DIRECTION: Every entry below must be repeated exactly; skip the pictures.

ENTRIES:
BEGIN

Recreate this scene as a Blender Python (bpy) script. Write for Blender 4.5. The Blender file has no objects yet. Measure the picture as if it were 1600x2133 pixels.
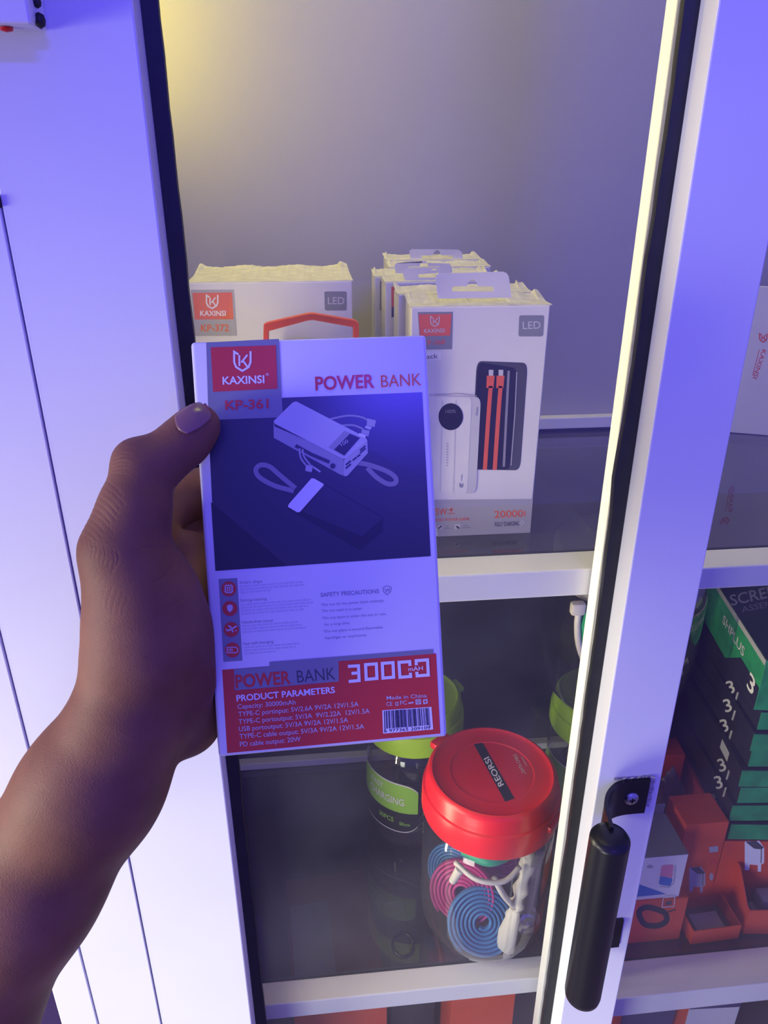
import bpy, bmesh, math, random
import numpy as np
from mathutils import Vector, Matrix
random.seed(7)
SC = bpy.context.scene
COL = SC.collection
V = Vector
# ------------------------------------------------------------------ camera
FPX, PITCH, YAW, EYE = 1540.0, math.radians(24.2), math.radians(5.8), 1.5
CAMP = V((0, 0, EYE))
FWD = V((math.sin(YAW)*math.cos(PITCH), math.cos(YAW)*math.cos(PITCH), -math.sin(PITCH)))
RGT = V((math.cos(YAW), -math.sin(YAW), 0))
UPV = RGT.cross(FWD)
cd = bpy.data.cameras.new('camera')
cd.sensor_fit = 'VERTICAL'; cd.sensor_height = 36; cd.lens = FPX/2133*36
cd.clip_start = 0.01
cam = bpy.data.objects.new('camera', cd); COL.objects.link(cam)
cam.matrix_world = Matrix(((RGT.x, UPV.x, -FWD.x, 0), (RGT.y, UPV.y, -FWD.y, 0), (RGT.z, UPV.z, -FWD.z, EYE), (0, 0, 0, 1)))
SC.camera = cam
# ------------------------------------------------------------------ world, lights, exposure
SC.view_settings.view_transform = 'Standard'
SC.view_settings.look = 'None'
SC.view_settings.exposure = 0.0
SC.view_settings.gamma = 1.0
SC.view_settings.use_curve_mapping = False
w = bpy.data.worlds.new('shop_air'); SC.world = w; w.use_nodes = True
w.node_tree.nodes['Background'].inputs[0].default_value = (0.165, 0.130, 1.0, 1)
w.node_tree.nodes['Background'].inputs[1].default_value = 0.93
def area(name, loc, target, sx, sy, watts, col, spread=180):
    l = bpy.data.lights.new(name, 'AREA'); l.shape = 'RECTANGLE'; l.size = sx; l.size_y = sy
    l.energy = watts; l.color = col; l.spread = math.radians(spread)
    o = bpy.data.objects.new(name, l); COL.objects.link(o)
    o.location = loc
    o.rotation_euler = (V(target)-V(loc)).to_track_quat('-Z', 'Y').to_euler()
    return o
# blue LED fitting of the shop front, above and behind the photographer
area('blue_led_light', (0.29, -0.98, 2.15), (0.08, 0.4, 1.75), 0.30, 0.06, 1.3, (0.07, 0.05, 1.0), 60)
# daylight through the shop door to the left: a side shaft; below it an added low fill lamp
area('doorway_daylight_side', (-0.95, 0.00, 1.24), (0.0, 0.33, 0.88), 0.4, 0.45, 4.3, (1.0, 0.97, 0.76), 86)
area('low_fill_light', (-0.60, -0.40, 0.60), (0.20, 0.40, 0.70), 0.35, 0.4, 1.4, (1.0, 1.0, 0.84), 72)  # added fill without a known source, whitens the lower door frames
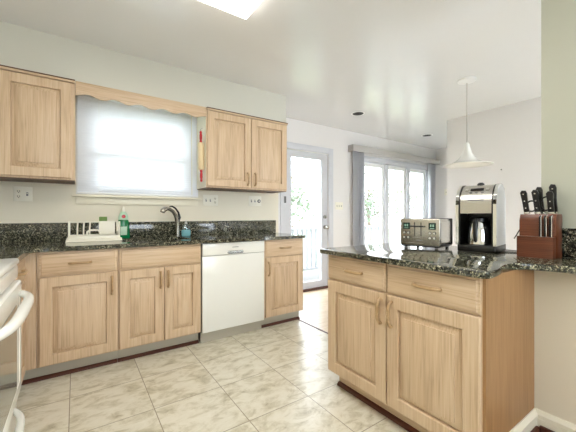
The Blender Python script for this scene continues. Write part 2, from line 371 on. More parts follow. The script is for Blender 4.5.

END

PROBLEM SOLUTION:
Recreate this scene as a Blender Python (bpy) script. Write for Blender 4.5. The Blender file has no objects yet. Measure the picture as if it were 1600x2133 pixels.
import bpy, bmesh, math, random
import numpy as np
from mathutils import Vector, Matrix
random.seed(7)
SC = bpy.context.scene
COL = SC.collection
V = Vector
# ------------------------------------------------------------------ camera
FPX, PITCH, YAW, EYE = 1540.0, math.radians(24.2), math.radians(5.8), 1.5
CAMP = V((0, 0, EYE))
FWD = V((math.sin(YAW)*math.cos(PITCH), math.cos(YAW)*math.cos(PITCH), -math.sin(PITCH)))
RGT = V((math.cos(YAW), -math.sin(YAW), 0))
UPV = RGT.cross(FWD)
cd = bpy.data.cameras.new('camera')
cd.sensor_fit = 'VERTICAL'; cd.sensor_height = 36; cd.lens = FPX/2133*36
cd.clip_start = 0.01
cam = bpy.data.objects.new('camera', cd); COL.objects.link(cam)
cam.matrix_world = Matrix(((RGT.x, UPV.x, -FWD.x, 0), (RGT.y, UPV.y, -FWD.y, 0), (RGT.z, UPV.z, -FWD.z, EYE), (0, 0, 0, 1)))
SC.camera = cam
# ------------------------------------------------------------------ world, lights, exposure
SC.view_settings.view_transform = 'Standard'
SC.view_settings.look = 'None'
SC.view_settings.exposure = 0.0
SC.view_settings.gamma = 1.0
SC.view_settings.use_curve_mapping = False
w = bpy.data.worlds.new('shop_air'); SC.world = w; w.use_nodes = True
w.node_tree.nodes['Background'].inputs[0].default_value = (0.165, 0.130, 1.0, 1)
w.node_tree.nodes['Background'].inputs[1].default_value = 0.93
def area(name, loc, target, sx, sy, watts, col, spread=180):
    l = bpy.data.lights.new(name, 'AREA'); l.shape = 'RECTANGLE'; l.size = sx; l.size_y = sy
    l.energy = watts; l.color = col; l.spread = math.radians(spread)
    o = bpy.data.objects.new(name, l); COL.objects.link(o)
    o.location = loc
    o.rotation_euler = (V(target)-V(loc)).to_track_quat('-Z', 'Y').to_euler()
    return o
# blue LED fitting of the shop front, above and behind the photographer
area('blue_led_light', (0.29, -0.98, 2.15), (0.08, 0.4, 1.75), 0.30, 0.06, 1.3, (0.07, 0.05, 1.0), 60)
# daylight through the shop door to the left: a side shaft; below it an added low fill lamp
area('doorway_daylight_side', (-0.95, 0.00, 1.24), (0.0, 0.33, 0.88), 0.4, 0.45, 4.3, (1.0, 0.97, 0.76), 86)
area('low_fill_light', (-0.60, -0.40, 0.60), (0.20, 0.40, 0.70), 0.35, 0.4, 1.4, (1.0, 1.0, 0.84), 72)  # added fill without a known source, whitens the lower door frames
The Blender Python script for this scene continues. Write part 2, from line 371 on. More parts follow. The script is for Blender 4.5.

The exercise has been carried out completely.